Industry experts said that the lack of clarity in targets and the methods for reform have hampered the smooth progress of supply-side reforms. At stake are issues like whether the central government or the market should play a bigger role and the intertwining of restructuring proposals floated by central and local governments.

Top officials, including Xi, have reiterated several times that the reforms China needs to pursue should be different from those for the planned economy.

In early February, China’s cabinet, the state council issued a guideline that seeks to cut iron and steel capacity by 100 to 150 million tonnes in five years and coal production by 500 million tonnes in three to five years. In mid April, eight provinces including steel hub Liaoning submitted their plans for capacity reduction in the coal and steel sectors to the state council.

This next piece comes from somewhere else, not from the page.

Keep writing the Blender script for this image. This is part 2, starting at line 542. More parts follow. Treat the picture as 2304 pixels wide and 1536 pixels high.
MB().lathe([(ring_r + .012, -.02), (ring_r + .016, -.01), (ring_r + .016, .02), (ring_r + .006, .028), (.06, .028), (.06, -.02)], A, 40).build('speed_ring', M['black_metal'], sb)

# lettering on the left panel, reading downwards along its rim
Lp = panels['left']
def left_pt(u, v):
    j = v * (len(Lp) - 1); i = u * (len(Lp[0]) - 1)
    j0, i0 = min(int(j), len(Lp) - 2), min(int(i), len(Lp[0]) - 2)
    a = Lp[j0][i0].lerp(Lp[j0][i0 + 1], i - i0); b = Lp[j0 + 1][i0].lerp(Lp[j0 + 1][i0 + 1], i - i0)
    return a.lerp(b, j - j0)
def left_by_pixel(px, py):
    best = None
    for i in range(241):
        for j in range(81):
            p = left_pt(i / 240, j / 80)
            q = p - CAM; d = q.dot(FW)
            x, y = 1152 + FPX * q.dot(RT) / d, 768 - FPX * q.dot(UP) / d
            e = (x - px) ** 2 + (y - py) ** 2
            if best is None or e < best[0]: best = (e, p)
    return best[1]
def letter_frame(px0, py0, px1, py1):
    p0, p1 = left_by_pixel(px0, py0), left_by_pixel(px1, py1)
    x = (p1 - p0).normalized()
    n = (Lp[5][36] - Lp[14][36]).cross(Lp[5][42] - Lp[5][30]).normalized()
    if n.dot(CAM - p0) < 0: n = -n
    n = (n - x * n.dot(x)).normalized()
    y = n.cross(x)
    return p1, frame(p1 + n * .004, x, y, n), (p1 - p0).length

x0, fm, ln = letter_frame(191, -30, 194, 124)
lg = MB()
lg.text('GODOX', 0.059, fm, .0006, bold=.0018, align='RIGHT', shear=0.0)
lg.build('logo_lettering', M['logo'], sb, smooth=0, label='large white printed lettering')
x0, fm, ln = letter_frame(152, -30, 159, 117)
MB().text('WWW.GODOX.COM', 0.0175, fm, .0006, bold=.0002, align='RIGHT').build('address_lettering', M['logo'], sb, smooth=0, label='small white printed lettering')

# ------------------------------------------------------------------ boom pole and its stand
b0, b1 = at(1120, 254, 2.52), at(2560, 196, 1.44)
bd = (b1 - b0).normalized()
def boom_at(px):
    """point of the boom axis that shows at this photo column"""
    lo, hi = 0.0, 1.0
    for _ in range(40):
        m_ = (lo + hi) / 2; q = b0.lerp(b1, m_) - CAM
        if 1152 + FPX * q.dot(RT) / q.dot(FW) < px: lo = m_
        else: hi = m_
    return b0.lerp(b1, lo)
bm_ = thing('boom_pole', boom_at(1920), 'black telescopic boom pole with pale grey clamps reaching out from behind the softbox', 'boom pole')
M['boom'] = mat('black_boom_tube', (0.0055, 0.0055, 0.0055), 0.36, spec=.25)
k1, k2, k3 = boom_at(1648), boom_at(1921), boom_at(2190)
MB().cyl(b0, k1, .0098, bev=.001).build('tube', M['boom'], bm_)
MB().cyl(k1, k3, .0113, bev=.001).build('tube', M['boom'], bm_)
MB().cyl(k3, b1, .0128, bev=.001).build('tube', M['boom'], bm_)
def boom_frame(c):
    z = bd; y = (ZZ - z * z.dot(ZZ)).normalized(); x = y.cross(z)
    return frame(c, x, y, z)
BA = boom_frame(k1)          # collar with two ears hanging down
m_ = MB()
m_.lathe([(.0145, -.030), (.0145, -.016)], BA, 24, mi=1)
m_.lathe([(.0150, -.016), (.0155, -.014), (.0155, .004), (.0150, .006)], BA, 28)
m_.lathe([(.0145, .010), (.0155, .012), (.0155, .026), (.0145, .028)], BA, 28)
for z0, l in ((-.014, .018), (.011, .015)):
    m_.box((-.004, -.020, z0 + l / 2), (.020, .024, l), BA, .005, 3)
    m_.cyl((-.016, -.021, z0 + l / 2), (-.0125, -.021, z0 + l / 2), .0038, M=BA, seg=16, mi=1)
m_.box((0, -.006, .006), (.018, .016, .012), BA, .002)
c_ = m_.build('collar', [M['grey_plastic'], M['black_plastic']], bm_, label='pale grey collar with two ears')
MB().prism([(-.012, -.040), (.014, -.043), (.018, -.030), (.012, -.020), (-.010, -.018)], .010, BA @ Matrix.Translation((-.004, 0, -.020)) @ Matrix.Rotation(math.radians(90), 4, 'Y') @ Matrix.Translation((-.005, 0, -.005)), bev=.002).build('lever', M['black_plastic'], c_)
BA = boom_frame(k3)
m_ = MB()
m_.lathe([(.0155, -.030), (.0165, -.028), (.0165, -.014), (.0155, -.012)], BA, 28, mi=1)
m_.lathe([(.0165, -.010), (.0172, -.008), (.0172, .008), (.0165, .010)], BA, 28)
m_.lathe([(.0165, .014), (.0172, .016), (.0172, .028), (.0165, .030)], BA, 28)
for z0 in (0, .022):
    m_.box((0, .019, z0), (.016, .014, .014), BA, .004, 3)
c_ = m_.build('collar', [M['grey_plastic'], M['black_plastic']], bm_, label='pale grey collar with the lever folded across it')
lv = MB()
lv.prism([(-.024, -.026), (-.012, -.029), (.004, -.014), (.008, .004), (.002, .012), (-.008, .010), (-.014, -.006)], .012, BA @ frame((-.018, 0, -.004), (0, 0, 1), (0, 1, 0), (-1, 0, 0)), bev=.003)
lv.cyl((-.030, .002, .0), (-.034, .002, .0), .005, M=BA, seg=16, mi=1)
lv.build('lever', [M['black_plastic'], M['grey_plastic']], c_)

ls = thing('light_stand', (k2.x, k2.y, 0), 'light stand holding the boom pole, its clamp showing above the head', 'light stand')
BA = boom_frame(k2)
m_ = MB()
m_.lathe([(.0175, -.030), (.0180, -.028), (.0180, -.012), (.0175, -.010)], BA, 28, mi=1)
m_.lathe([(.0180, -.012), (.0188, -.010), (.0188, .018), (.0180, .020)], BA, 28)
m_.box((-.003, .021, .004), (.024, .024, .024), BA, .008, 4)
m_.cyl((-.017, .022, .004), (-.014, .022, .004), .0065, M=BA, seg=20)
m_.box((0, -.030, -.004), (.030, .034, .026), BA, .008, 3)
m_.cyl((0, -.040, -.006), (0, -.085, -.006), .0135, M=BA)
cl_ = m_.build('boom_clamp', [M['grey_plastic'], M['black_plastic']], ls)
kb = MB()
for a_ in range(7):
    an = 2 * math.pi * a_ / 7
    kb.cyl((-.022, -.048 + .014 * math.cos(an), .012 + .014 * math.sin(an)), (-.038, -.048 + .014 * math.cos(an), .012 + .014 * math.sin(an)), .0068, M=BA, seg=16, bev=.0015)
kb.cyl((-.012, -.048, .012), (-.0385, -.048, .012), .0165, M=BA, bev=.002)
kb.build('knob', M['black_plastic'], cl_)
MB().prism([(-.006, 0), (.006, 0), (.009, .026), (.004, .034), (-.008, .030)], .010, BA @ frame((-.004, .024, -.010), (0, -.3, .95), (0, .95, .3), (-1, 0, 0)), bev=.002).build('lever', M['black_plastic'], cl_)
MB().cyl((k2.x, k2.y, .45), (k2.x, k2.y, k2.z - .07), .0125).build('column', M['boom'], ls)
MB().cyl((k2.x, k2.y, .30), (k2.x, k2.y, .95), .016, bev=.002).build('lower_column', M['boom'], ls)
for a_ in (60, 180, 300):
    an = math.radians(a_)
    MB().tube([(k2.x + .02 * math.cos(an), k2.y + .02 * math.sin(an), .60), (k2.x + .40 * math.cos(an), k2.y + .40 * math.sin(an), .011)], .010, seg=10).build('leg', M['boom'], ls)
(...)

On May 12, the National Development and Reform Commission, the top economic planning body said all local governments had completed their action plans to cut excess capacity, and efforts to resolve the overcapacity problem have “entered full-fledged implementation stage”. However, on May 16, president Xi said he was not completely happy with the reform process during a meeting with senior party members. “Some local governments haven’t started vigorous implementation yet, and some efforts are missing the point,” he said, according to China Central Television reports.

This is a clear example of the lack of effective guidance from the central government, said analysts.

“The central government has failed to issue a coordination plan, to help local governments tackle potential problems that may arise during the capacity elimination process,” said Iris Pang, senior economist with Natixis.

“What if the local government is unable to handle too many lay-offs? Whom should it report to if a zombie company closes down and leaves behind a large amount of non-performing loans? We have not seen any answers to such questions,” she added.

Unemployment is another major impediment for pushing forward major reforms, said industry experts.

On Monday, China’s finance minister Lou Jiwei said it was “impossible to predict the scale of lay-offs” in the drive to reduce overcapacity, and hinted that the country’s fiscal spending budget might be raised beyond 100 billion yuan (HK$118.2 billion) to resettle workers after mines and factories are closed down.

If the government resorts to lay-offs in the targeted industries over the next three years, the unemployment rate would rise by less than 0.2 percentage points every year, and remain manageable, Japanese brokerage Nomura said in a recent research report.

“The possible layoff size is much smaller than those affected by the State-owned enterprise (SOE) reforms in the late 1990s. Between 1998 and 2003, SOEs laid off 41.7 million workers in total, or around 6 per cent of the total employment by 1997, with 19.9 million jobs cut in 1998 alone,” the report said.

Meanwhile, as China rebalances from a manufacturing led growth to one led by tertiary industries, it should be able to mitigate the pain of job losses as the labour-intensive tertiary sector can absorb most of the laid-off employees, the report said. Over the past three years, the tertiary industry has created 51.5 million jobs, more than offsetting the 5.5 million job losses from the secondary industry, and 38.5 million job losses in the primary industries, it added.